I think we get exactly the same mix of personality traits, intellect, and self awareness as in the population as a whole. 




darkinshadows -> RE: tolerance among us (6/11/2006 9:30:26 AM)

quote:

I think in some ways a lot of the people in the BDSM community are actually less tolerant than the average population

 
This sentance made me think of something - because in a sense it is true.  It made me think it could be people have less tolerance within BDSM because so many have expectations.  You see list after of what people 'want'... lists on 'limits'... lists on 'desires'... so with all that in peoples heads - with all the expectation of what makes a 'perfect' relationship inside wiitwd, people just automatically assess others when they do not make their 'lists' or 'standards'... It is easeir to be less tolerant and shout down an opposing idea, than to support and uphold your own.
Just a thought that popped into my head reading Tigers words.
 
Peace and Rapture




awhisper -> RE: tolerance among us (6/11/2006 9:33:16 AM)
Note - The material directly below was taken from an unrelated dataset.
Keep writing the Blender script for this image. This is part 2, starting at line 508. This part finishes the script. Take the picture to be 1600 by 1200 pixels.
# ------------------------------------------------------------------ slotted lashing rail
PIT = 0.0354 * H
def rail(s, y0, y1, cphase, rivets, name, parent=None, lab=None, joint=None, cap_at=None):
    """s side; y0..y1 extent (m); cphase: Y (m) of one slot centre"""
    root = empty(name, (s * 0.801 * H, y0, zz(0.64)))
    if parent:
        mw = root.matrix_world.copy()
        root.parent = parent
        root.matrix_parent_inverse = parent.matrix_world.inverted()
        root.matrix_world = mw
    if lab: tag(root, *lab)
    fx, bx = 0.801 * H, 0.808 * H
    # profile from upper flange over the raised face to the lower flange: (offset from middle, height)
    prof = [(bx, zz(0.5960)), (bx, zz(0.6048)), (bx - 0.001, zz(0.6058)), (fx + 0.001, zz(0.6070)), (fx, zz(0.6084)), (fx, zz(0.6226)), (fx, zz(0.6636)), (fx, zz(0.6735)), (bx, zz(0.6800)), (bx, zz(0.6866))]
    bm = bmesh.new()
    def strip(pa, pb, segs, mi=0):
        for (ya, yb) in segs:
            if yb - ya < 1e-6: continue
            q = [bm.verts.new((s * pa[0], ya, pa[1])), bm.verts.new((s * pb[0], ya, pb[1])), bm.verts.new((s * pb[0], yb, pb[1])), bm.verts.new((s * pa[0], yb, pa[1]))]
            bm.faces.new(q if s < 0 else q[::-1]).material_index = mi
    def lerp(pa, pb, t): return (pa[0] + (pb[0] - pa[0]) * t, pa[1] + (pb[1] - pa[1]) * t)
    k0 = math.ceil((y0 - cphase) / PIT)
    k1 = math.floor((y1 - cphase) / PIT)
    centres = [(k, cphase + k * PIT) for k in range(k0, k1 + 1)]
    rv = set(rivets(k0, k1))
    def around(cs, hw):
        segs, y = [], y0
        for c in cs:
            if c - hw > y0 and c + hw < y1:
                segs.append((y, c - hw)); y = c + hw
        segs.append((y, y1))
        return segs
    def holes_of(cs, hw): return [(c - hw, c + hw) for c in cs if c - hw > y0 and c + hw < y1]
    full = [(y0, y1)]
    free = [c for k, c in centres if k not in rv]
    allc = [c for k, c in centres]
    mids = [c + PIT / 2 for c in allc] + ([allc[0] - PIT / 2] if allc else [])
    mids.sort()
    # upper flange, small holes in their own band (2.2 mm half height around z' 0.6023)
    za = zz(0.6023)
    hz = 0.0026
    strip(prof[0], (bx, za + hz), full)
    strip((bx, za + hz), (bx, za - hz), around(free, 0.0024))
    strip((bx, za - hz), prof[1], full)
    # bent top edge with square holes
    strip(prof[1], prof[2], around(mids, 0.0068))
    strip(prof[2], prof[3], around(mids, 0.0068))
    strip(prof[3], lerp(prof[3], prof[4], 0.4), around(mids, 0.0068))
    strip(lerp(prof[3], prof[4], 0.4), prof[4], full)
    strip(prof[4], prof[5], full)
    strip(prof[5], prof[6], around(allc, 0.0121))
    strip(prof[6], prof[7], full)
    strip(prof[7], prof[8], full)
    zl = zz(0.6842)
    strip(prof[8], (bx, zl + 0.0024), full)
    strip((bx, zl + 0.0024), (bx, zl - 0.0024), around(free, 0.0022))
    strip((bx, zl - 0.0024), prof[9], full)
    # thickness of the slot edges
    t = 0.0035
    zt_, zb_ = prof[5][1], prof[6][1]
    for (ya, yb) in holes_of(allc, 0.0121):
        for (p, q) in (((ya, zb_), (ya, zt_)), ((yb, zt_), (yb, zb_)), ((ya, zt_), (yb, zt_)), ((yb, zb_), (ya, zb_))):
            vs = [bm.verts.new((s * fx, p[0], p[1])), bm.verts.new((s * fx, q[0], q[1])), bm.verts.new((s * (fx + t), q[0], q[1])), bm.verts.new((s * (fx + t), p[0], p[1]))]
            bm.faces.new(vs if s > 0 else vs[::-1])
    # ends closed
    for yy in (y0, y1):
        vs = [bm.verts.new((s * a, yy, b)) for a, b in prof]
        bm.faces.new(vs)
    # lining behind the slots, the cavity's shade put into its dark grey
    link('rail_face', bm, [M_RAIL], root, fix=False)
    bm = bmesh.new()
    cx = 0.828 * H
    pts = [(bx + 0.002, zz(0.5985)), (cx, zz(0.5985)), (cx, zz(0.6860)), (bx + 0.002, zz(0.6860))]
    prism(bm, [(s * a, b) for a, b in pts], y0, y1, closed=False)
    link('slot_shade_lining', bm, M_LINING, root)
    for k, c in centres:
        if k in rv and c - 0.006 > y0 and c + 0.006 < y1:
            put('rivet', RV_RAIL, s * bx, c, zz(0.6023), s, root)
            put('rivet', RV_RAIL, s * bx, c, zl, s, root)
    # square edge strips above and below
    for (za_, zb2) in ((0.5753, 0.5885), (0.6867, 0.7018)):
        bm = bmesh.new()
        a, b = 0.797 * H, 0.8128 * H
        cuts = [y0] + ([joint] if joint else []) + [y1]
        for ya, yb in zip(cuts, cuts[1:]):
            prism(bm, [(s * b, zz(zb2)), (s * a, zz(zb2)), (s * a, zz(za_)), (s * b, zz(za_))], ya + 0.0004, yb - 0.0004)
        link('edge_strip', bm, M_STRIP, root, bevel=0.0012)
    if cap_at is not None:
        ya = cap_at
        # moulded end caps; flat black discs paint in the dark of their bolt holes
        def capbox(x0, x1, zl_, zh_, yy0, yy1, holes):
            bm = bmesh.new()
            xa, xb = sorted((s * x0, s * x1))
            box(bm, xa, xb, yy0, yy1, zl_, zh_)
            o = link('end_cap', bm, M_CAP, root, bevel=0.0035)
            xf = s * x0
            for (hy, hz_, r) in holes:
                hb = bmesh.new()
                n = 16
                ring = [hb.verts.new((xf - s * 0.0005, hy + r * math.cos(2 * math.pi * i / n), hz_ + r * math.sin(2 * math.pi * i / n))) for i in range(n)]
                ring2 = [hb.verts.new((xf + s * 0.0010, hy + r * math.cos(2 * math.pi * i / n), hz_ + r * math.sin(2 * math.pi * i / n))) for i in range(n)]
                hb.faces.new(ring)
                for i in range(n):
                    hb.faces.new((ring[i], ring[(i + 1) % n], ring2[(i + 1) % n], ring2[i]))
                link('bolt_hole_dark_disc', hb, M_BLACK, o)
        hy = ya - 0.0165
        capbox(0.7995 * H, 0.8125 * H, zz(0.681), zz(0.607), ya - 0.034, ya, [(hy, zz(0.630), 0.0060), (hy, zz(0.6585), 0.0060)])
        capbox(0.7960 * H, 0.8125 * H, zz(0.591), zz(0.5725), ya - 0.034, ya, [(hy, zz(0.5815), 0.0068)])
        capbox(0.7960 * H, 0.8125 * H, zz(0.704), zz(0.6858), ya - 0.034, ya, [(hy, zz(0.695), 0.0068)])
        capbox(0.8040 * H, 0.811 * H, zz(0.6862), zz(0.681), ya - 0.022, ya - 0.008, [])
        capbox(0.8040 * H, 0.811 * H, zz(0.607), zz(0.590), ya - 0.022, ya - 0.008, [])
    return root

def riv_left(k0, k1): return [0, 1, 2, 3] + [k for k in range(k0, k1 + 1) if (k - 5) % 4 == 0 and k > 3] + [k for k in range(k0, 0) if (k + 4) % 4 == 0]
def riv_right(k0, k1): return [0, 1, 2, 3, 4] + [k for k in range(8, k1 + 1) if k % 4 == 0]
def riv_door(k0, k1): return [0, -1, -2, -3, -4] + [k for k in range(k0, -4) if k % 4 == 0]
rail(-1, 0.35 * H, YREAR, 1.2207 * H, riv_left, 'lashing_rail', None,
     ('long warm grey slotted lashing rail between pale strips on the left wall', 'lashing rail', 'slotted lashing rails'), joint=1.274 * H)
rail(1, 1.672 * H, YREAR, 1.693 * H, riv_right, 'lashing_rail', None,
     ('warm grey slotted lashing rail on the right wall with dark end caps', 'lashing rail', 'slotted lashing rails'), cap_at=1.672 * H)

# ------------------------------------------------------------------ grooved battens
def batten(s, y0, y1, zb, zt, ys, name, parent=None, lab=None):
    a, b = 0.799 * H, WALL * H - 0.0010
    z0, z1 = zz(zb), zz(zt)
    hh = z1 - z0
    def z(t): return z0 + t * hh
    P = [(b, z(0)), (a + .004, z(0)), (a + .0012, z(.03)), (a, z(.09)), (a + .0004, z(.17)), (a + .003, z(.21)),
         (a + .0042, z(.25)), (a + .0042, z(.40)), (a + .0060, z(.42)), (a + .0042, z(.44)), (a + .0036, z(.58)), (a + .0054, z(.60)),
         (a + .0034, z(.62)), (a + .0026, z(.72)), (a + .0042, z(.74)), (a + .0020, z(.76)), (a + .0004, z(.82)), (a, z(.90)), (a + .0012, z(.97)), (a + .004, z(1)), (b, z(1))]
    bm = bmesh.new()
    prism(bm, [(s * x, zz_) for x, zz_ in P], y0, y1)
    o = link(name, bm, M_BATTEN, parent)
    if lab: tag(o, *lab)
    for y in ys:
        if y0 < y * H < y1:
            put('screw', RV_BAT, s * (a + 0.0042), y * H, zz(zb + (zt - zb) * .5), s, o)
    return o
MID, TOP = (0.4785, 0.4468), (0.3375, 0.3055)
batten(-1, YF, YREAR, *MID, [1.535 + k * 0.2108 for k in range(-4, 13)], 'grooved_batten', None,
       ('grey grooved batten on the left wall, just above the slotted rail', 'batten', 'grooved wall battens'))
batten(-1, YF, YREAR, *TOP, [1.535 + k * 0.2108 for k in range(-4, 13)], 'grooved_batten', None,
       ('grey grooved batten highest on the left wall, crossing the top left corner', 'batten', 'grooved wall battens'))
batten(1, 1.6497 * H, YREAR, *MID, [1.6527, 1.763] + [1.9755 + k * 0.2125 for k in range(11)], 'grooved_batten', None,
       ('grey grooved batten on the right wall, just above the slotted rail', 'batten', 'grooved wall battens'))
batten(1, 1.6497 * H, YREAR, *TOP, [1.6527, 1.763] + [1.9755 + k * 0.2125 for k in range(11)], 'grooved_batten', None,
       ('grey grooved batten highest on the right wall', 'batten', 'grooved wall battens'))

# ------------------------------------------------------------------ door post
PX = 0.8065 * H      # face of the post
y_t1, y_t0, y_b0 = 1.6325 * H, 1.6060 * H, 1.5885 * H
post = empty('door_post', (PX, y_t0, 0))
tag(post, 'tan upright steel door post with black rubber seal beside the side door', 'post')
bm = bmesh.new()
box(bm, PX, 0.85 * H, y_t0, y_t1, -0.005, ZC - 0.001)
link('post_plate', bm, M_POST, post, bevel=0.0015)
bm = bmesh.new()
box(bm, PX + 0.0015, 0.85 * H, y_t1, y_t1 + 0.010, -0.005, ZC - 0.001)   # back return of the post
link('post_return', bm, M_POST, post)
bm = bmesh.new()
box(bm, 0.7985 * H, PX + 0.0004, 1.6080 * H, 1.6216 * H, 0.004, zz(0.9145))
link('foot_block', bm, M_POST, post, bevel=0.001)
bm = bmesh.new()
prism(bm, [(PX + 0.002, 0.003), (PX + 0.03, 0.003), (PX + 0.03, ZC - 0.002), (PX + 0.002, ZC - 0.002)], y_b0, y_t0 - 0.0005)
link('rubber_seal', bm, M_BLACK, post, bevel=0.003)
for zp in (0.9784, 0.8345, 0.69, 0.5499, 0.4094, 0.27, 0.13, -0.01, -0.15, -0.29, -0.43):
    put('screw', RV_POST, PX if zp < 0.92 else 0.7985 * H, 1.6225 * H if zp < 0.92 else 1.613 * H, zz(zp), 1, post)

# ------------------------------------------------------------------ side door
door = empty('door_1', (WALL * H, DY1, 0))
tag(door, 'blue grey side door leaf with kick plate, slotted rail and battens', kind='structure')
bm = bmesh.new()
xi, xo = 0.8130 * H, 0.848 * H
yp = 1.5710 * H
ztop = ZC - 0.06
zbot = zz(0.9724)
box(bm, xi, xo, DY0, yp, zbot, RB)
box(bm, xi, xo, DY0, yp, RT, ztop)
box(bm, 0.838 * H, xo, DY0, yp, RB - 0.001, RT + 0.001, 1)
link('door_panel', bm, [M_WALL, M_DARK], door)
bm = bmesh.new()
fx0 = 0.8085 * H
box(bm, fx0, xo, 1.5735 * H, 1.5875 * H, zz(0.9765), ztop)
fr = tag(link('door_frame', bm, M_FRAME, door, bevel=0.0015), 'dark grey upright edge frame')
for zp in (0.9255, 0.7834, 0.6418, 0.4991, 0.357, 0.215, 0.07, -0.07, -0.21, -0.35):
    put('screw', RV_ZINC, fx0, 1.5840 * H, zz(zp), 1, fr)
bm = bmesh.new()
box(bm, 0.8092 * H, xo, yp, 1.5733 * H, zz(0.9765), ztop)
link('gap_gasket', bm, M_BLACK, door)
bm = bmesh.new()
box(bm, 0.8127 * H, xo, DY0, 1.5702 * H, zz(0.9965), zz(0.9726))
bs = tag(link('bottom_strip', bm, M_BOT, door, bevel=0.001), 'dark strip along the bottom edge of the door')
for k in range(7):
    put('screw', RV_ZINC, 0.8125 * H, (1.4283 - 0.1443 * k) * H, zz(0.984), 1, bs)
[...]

Couldn't have said it better myself, even with a dictionary and a thesaurus! *giggles*
quote:

ORIGINAL: ADomDoc

There is no point in criticizing an individual for bad spelling, grammar, syntax, etc.  What a person puts in his/her ad/profile & posts represents them.  If they are dyslexic, the can use spelling checkers if they want (it might take an extra step checking it offline & then cutting & pasting it to collarme).  Any of us can do that. If a person chooses not to do that, or doesn't care to make the effort ... then that's how they put themselves out to the group.  Some will devalue those people's comments or profiles because they put themselves forth in a poor manner.  Other readers won't care.  Still others won't know the difference.  To each his own ... there's someone out there for each of us. 

And ... folks who act as spelling police only incur the approbation of the general populace ... and ... as the saying goes ... “Never try to teach a pig to sing; it wastes your time and annoys the pig.”  If you don't like someone's spelling ... move on ... they aren't worth the aggravation.